Key facts

  • The 2026 CET Graduation syllabus places this topic mainly under Geography of India: major rivers, dams, lakes and oceans; wildlife and sanctuaries;
  • India's usable water is commonly estimated at about 1,123 billion cubic metres, including about 690 billion cubic metres of surface water and 433 bill...
  • The Indus Waters Treaty, signed on 19 September 1960, allocates the eastern rivers Ravi, Beas and Sutlej mainly to India and the western rivers Indus,...
  • The India State of Forest Report 2023 records forest and tree cover at 8,27,357 sq km, or 25.17% of India's geographical area;
  • The Golden Quadrilateral is a 5,846 km national-highway network connecting Delhi, Mumbai, Chennai and Kolkata;

Key Points at a Glance

  1. 1

    The 2026 CET Graduation syllabus places this topic mainly under Geography of India: major rivers, dams, lakes and oceans; wildlife and sanctuaries; major crops; minerals; energy resources; industries and industrial regions; national highways, transport and trade.

  2. 2

    India's usable water is commonly estimated at about 1,123 billion cubic metres, including about 690 billion cubic metres of surface water and 433 billion cubic metres of replenishable groundwater.

  3. 3

    The Indus Waters Treaty, signed on 19 September 1960, allocates the eastern rivers Ravi, Beas and Sutlej mainly to India and the western rivers Indus, Jhelum and Chenab mainly to Pakistan, while allowing specified uses by both sides.

  4. 4

    The India State of Forest Report 2023 records forest and tree cover at 8,27,357 sq km, or 25.17% of India's geographical area; do not confuse this with the separate protected-area network used for wildlife questions.

  5. 5

    Agriculture questions should link crop, season, soil, rainfall or irrigation, region and market: rice, wheat, millets, cotton, sugarcane, jute, tea, coffee, oilseeds and pulses all have different location logic.

  6. 6

    Mineral, energy and industry answers are strongest when deposit, power, transport, labour, market and environmental cost are connected, not listed separately.

  7. 7

    The Golden Quadrilateral is a 5,846 km national-highway network connecting Delhi, Mumbai, Chennai and Kolkata; transport questions now need road, rail, port, inland-waterway, air and trade linkages.

Natural Resource Base and Syllabus Frame

India's resource geography comes from varied relief, monsoon climate, old peninsular rocks, alluvial plains, long coastline and uneven settlement.
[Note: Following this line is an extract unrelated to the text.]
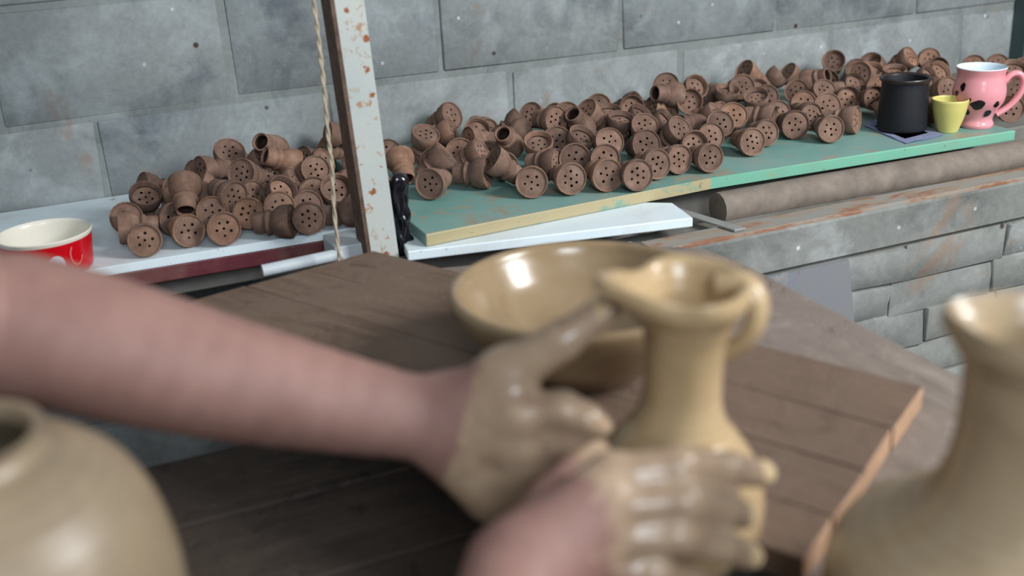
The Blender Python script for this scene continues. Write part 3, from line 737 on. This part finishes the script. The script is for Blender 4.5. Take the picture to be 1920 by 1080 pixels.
# ------------------------------------------------------------------ person
def cap(a, b, ra, rb, k=.012): return (np.array(a, float), np.array(b, float), ra, rb, k)
def sdf_prims(P, prims):
    d = None
    for a, b, ra, rb, k in prims:
        ab = b-a; L = ab@ab
        if L < 1e-10: dist = np.sqrt(((P-a)**2).sum(-1))-ra
        else:
            t = np.clip(((P-a)@ab)/L, 0, 1); dist = np.sqrt(((P-a-t[..., None]*ab)**2).sum(-1))-(ra+(rb-ra)*t)
        if d is None: d = dist
        else:
            h = np.clip(.5+.5*(d-dist)/k, 0, 1); d = d*(1-h)+dist*h-k*h*(1-h)
    return d
def surface_nets(prims, h=.003, nb=8, cut=None):
    lo = np.min([np.minimum(p[0]-p[2], p[1]-p[3]) for p in prims], 0)-.03
    hi = np.max([np.maximum(p[0]+p[2], p[1]+p[3]) for p in prims], 0)+.03
    bs = h*nb; nblk = np.ceil((hi-lo)/bs).astype(int)
    gi = np.stack(np.meshgrid(*[np.arange(k) for k in nblk], indexing='ij'), -1).reshape(-1, 3)
    cen = lo+(gi+.5)*bs
    d = np.concatenate([sdf_prims(c, prims) for c in np.array_split(cen, max(1, len(cen)//20000))])
    act = gi[np.abs(d) < bs*1.0+.012]
    loc = np.stack(np.meshgrid(*[np.arange(nb+1)]*3, indexing='ij'), -1)
    dim = nblk*nb+2
    gid = lambda c: (c[..., 0]*dim[1]+c[..., 1])*dim[2]+c[..., 2]
    ids, pos, quads = [], [], []
    off = np.array([[i, j, k] for i in (0, 1) for j in (0, 1) for k in (0, 1)])
    edg = [(a, b) for a in range(8) for b in range(a+1, 8) if abs(off[a]-off[b]).sum() == 1]
    for blk in act:
        g = blk*nb+loc; P = lo+g*h
        c = lo+(blk+.5)*bs; near = []
        for p in prims:
            ab = p[1]-p[0]; L = ab@ab; t = 0 if L < 1e-10 else min(1, max(0, ((c-p[0])@ab)/L))
            if np.linalg.norm(c-p[0]-t*ab)-max(p[2], p[3]) < bs+.03: near.append(p)
        if not near: continue
        V = sdf_prims(P, near)
        if cut is not None: V = np.maximum(V, cut(P))
        cs = np.stack([V[o[0]:o[0]+nb, o[1]:o[1]+nb, o[2]:o[2]+nb] for o in off], -1)
        sg = cs < 0; mix_ = sg.any(-1) & ~sg.all(-1)
        if not mix_.any(): continue
        ii = np.argwhere(mix_); vals = cs[mix_]
        acc = np.zeros((len(ii), 3)); num = np.zeros((len(ii), 1))
        for a, b in edg:
            va, vb = vals[:, a], vals[:, b]; m = (va < 0) != (vb < 0)
            t = np.where(m, va/np.where(m, va-vb, 1), 0)[:, None]
            acc += np.where(m[:, None], off[a]+t*(off[b]-off[a]), 0); num += m[:, None]
        gc = blk*nb+ii
        ids.append(gid(gc)); pos.append(lo+(gc+acc/num)*h)
        for ax in range(3):
            o = [0, 0, 0]; o[ax] = 1
            v0 = V[:nb, :nb, :nb]; v1 = V[o[0]:o[0]+nb, o[1]:o[1]+nb, o[2]:o[2]+nb]
            m = (v0 < 0) != (v1 < 0); e = np.argwhere(m)
            if not len(e): continue
            flip = (v0 < 0)[m]; ge = blk*nb+e; u, w_ = (ax+1) % 3, (ax+2) % 3
            du = np.zeros(3, int); du[u] = 1; dw = np.zeros(3, int); dw[w_] = 1
            q = np.stack([gid(ge-du-dw), gid(ge-dw), gid(ge), gid(ge-du)], 1)
            q[~flip] = q[~flip][:, ::-1]; quads.append(q)
    ids = np.concatenate(ids); pos = np.concatenate(pos); quads = np.concatenate(quads)
    s = np.argsort(ids); ids = ids[s]; pos = pos[s]
    ix = np.searchsorted(ids, quads); ix = np.clip(ix, 0, len(ids)-1); ok = (ids[ix] == quads).all(1)
    return pos, ix[ok]
def np_mesh(name, pos, quads, mat, parent=None):
    me = bpy.data.meshes.new(name); me.from_pydata(pos.tolist(), [], quads.tolist()); me.update()
    me.materials.append(mat)
    me.polygons.foreach_set('use_smooth', [True]*len(me.polygons))
    return lnk(bpy.data.objects.new(name, me), parent)
def chain(pts, rads, k=.012):
    P = [onD(*p) if isinstance(p, tuple) else p for p in pts]
    return [cap(P[i], P[i+1], rads[i], rads[i+1], k) for i in range(len(P)-1)]
V3 = Vector
Lsh, Rsh = V3((-.60, -1.46, 1.20)), V3((-.50, -1.93, 1.17))
Lel = onD(30, 615, .765); Lw = onD(838, 792, .82)
Rw = onD(955, 1068, .675); Rel = V3((-.26, -1.80, .86))
prims = []
# torso
hipc = V3((-.66, -1.80, .68)); chest = V3((-.60, -1.72, 1.08)); neck = V3((-.585, -1.70, 1.26))
sdir = (Rsh-Lsh).normalized()
prims += [cap(hipc-sdir*.07, chest-sdir*.08, .115, .105, .03), cap(hipc+sdir*.07, chest+sdir*.08, .115, .105, .03), cap(chest+V3((0, 0, .06)), neck, .09, .055, .03)]
prims += [cap(V3((neck.x, neck.y, 1.19)), Lsh, .06, .055, .04), cap(V3((neck.x, neck.y, 1.19)), Rsh, .06, .055, .04)]
fdir = V3((.80, .60, 0)).normalized(); hd0 = neck+V3((0, 0, .12))+fdir*.03
prims += [cap(neck, hd0, .053, .05, .02), cap(hd0+V3((0, 0, .045))-fdir*.02, hd0+V3((0, 0, .045))+fdir*.015, .078, .078, .03), cap(hd0+fdir*.045+V3((0, 0, -.045)), hd0+fdir*.03+V3((0, 0, .01)), .042, .06, .03)]
prims += [cap(hd0+fdir*.088+V3((0, 0, .03)), hd0+fdir*.112+V3((0, 0, -.004)), .010, .013, .012), cap(hd0+fdir*.092-sdir*.014+V3((0, 0, -.035)), hd0+fdir*.092+sdir*.014+V3((0, 0, -.035)), .007, .007, .008)]
for s in (-1, 1):
    prims.append(cap(hd0+sdir*s*.076+V3((0, 0, .03)), hd0+sdir*s*.08-fdir*.008+V3((0, 0, -.005)), .016, .011, .006))
# legs
for s, kn, ft in ((-1, V3((-.47, -1.36, .55)), V3((-.44, -1.30, .10))), (1, V3((-.24, -1.76, .54)), V3((-.18, -1.72, .10)))):
    hp0 = hipc+sdir*s*.09
    prims += [cap(hp0, kn, .095, .062, .03), cap(kn, ft, .06, .042, .02), cap(ft+V3((0, 0, -.055)), ft+V3((.15, .04, -.062)), .038, .03, .02)]
# left arm
fm = Lel.lerp(Lw, .30)
prims += [cap(Lsh, Lsh.lerp(Lel, .55), .058, .055, .03), cap(Lsh.lerp(Lel, .55), Lel+V3((-.03, 0, .012)), .054, .050, .03)]
AP = spline([Vector(p_) for p_ in ((30, 612, .765), (190, 650, .775), (400, 704, .79), (640, 757, .806), (838, 794, .82))], 4)
AR = [q_.x for q_ in spline([Vector((r_, 0, 0)) for r_ in (.0525, .0510, .0455, .0365, .0285)], 4)]
prims += chain([tuple(p_) for p_ in AP], AR, .0025)
prims += chain([(720, 765, .81), (842, 778, .815)], [.022, .0225], .006)+chain([(720, 780, .812), (838, 814, .82)], [.022, .0225], .006)
# left hand: palm
Lm = [(972, 778, .785), (972, 836, .795), (958, 888, .81), (935, 930, .825)]
for (m, r0, r1) in zip(Lm, (.020, .019, .018, .017), (.0165, .0165, .0155, .0145)):
    prims += chain([(842, 770+(m[1]-778)*.38, .818), m], [r0+.004, r1], .018)
prims += chain([(870, 850, .83), (915, 925, .83)], [.024, .02], .02)
prims += chain([(862, 770, .815), (945, 705, .795)], [.026, .0205], .018)      # thenar
prims += chain([(945, 705, .795), (1052, 640, .778)], [.0185, .0145], .012)
prims += chain([(1052, 640, .778), (1138, 580, .772)], [.0142, .0112], .006)
LF = [([(972, 778, .785), (1056, 768, .776), (1100, 784, .771), (1128, 799, .772)], [.0165, .0128, .0102, .0082]),
      ([(972, 832, .797), (1062, 826, .786), (1106, 842, .785), (1128, 862, .792)], [.0165, .0132, .0112, .009]),
      ([(958, 882, .812), (1045, 888, .793), (1088, 892, .788), (1108, 905, .793)], [.016, .0128, .011, .009]),
      ([(935, 928, .825), (1005, 944, .805), (1050, 940, .794), (1074, 945, .795)], [.0148, .0115, .010, .0083])]
for (p_, r_), kk in zip(LF, (.008, .010, .010, .010)): prims += chain(p_, r_, kk)
# right arm
prims += [cap(Rsh, Rel, .056, .045, .03)]
RwV = Rw; fmr = Rel.lerp(RwV, .35)
prims += [cap(Rel, fmr, .046, .045, .02), cap(fmr, RwV, .044, .029, .02)]
RM = [(1145, 893, .695), (1140, 950, .688), (1130, 1008, .688), (1115, 1062, .692)]
for k_, m in enumerate(RM):
    prims += chain([(1000+4*k_, 1040+12*k_, .678), m], [.0235, .0165], .018)
prims += chain([(1010, 1030, .69), (1030, 950, .71)], [.022, .017], .015)
prims += chain([(1030, 950, .71), (1075, 890, .735)], [.0155, .0128], .008)+chain([(1075, 890, .735), (1118, 852, .755)], [.0128, .010], .006)
RF = [([(1145, 893, .695), (1275, 874, .692), (1368, 880, .715), (1424, 888, .742)], [.0150, .0125, .0112, .0098]),
      ([(1140, 950, .688), (1285, 938, .684), (1362, 952, .708), (1392, 966, .735)], [.0150, .0125, .0112, .0096]),
      ([(1130, 1008, .688), (1270, 1003, .684), (1352, 1024, .705), (1402, 1042, .728)], [.0145, .0122, .0108, .0094]),
      ([(1115, 1062, .692), (1230, 1072, .688), (1300, 1092, .706), (1345, 1108, .725)], [.0135, .011, .0098, .0085])]
for p_, r_ in RF: prims += chain(p_, r_, .005)
pos, quads = surface_nets(prims, .0032)
person = np_mesh('person', pos, quads, M_skin)
def sm(t): t = np.clip(t, 0, 1); return t*t*(3-2*t)
lw = np.array(Lw); ld = np.array((Lw-Lel).normalized()); rw = np.array(onD(1120, 965, .69)); rd = np.array((onD(1300, 940, .69)-onD(1080, 1000, .68)).normalized())
cl = np.zeros(len(pos))
dl = np.linalg.norm(pos-lw, axis=1); cl = np.where(dl < .22, sm(((pos-lw)@ld+.002)/.012)*.72, cl)
dr = np.linalg.norm(pos-rw, axis=1); nearr = (dr < .16) & ((pos-np.array(onD(1120, 965, .69)))@np.array(fwd) < .09)
isR = nearr & (np.linalg.norm(pos-rw, axis=1) < np.linalg.norm(pos-np.array(onD(950, 850, .8)), axis=1))
cl = np.where(isR, sm(((pos-rw)@rd+.03)/.06)*.9, cl)
at = person.data.attributes.new('clay', 'FLOAT', 'POINT'); at.data.foreach_set('value', cl.astype(np.float32))
tag(person, 'person with bare forearms and clay covered hands holding a jug', 'person')
# nails
def nail(tip, prev, r, up, name):
    d = (tip-prev).normalized(); u = (up-d*up.dot(d)).normalized(); s = d.cross(u)
    bm = bmesh.new(); n = 5; G = []
    for i in range(n+1):
        row = []
        for j in range(n+1):
            a = (j/n-.5)*1.7; l_ = (i/n-.62)*r*1.9; e_ = (1-.35*abs(j/n-.5)*2 if i in (0, n) else 1)
            row.append(bm.verts.new(tip+d*l_*e_+(u*math.cos(a)+s*math.sin(a))*(r*1.035 if i < n else r*.95)))
        G.append(row)
    for i in range(n):
        for j in range(n): bm.faces.new([G[i][j], G[i+1][j], G[i+1][j+1], G[i][j+1]])
    obj(name, bm, M_nail, person, True)
tocam = -fwd
nail(onD(1138, 580, .772), onD(1052, 640, .778), .0112, tocam*.6+V3((0, 0, .8)), 'thumbnail')
for (p_, r_), upv in zip(RF[:3], (.5, .3, .2)): nail(onD(*p_[3]), onD(*p_[2]), r_[3], tocam*.6+right*.6+V3((0, 0, upv)), 'fingernail')
# clothes, hair
def grow(pr, e): return [(a, b, ra+e, rb+e, k) for a, b, ra, rb, k in pr]
shirt = grow(prims[0:5], .020)+[cap(Lsh, Lsh.lerp(Lel, .42), .072, .074, .03), cap(Rsh, Rsh.lerp(Rel, .5), .07, .068, .03)]
sp_, sq = surface_nets(shirt, .008, 6, lambda P: np.maximum(P[..., 2]-1.255, .66-P[..., 2])); np_mesh('shirt', sp_, sq, M_shirt, person)
i0 = 5+5+2
legs = [p for p in prims if p[2] in (.095, .06) and p[0][2] < .8 and p[3] in (.062, .042)]
trou = grow(legs, .014)+[cap(hipc-sdir*.07, hipc+sdir*.07, .135, .135, .03)]
sp_, sq = surface_nets(trou, .008, 6, lambda P: np.maximum(P[..., 2]-.74, .14-P[..., 2])); np_mesh('trousers', sp_, sq, M_trouser, person)
hair = [cap(hd0+V3((0, 0, .055))-fdir*.026, hd0+V3((0, 0, .058))+fdir*.008, .085, .082, .02), cap(hd0+V3((0, 0, .0))-fdir*.04, hd0+V3((0, 0, .05))-fdir*.04, .058, .075, .02)]
sp_, sq = surface_nets(hair, .006, 6); np_mesh('hair', sp_, sq, M_hair, person)
for s in (-1, 1):
    bm = bmesh.new(); bmesh.ops.create_uvsphere(bm, u_segments=10, v_segments=8, radius=.010); obj('eye', bm, simple('eye_white', srgb(210, 205, 198), .2, .02), person, True, hd0+fdir*.074+sdir*s*.03+V3((0, 0, .030)))
# seat for the potter
seat = empty('bench', (-.68, -1.82, 0))
bm = bmesh.new(); bbox(bm, -.24, .16, -.22, .22, .50, .542, .005); obj('seat', bm, M_darkwood, seat)
for x in (-.2, .12):
    for y in (-.18, .18):
        bm = bmesh.new(); bbox(bm, x-.02, x+.02, y-.02, y+.02, 0, .50, .003); obj('leg', bm, M_darkwood, seat)
tag(seat, 'dark wooden bench on which the person sits', 'bench')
For CET Graduation, keep the topic tied to the official Geography of India bullets: rivers, dams, lakes and oceans; wildlife and sanctuaries; crops; minerals; energy resources; industries and industrial regions; national highways, transport and trade. General ideas such as renewable versus non-renewable resources are useful only when they help explain these listed areas.

The spatial pattern is simple but important. Peninsular shield rocks hold much of India's coal, iron ore, bauxite, manganese and mica. The Indo-Gangetic-Brahmaputra plains hold fertile alluvium, dense agriculture and large groundwater use. The Himalayas and north-eastern hills provide river headwaters, hydropower sites, forests and biodiversity. The coastal belt links fisheries, mangroves, ports, offshore petroleum, trade and cyclone risk. Rajasthan gives a local example because arid land, the Aravalli belt, limestone, gypsum, rock phosphate, solar energy and canal-irrigated pockets appear together.

The exam cue is this: do not write a loose essay on natural resources. Attach every point to location, use, map memory and a syllabus-listed resource category.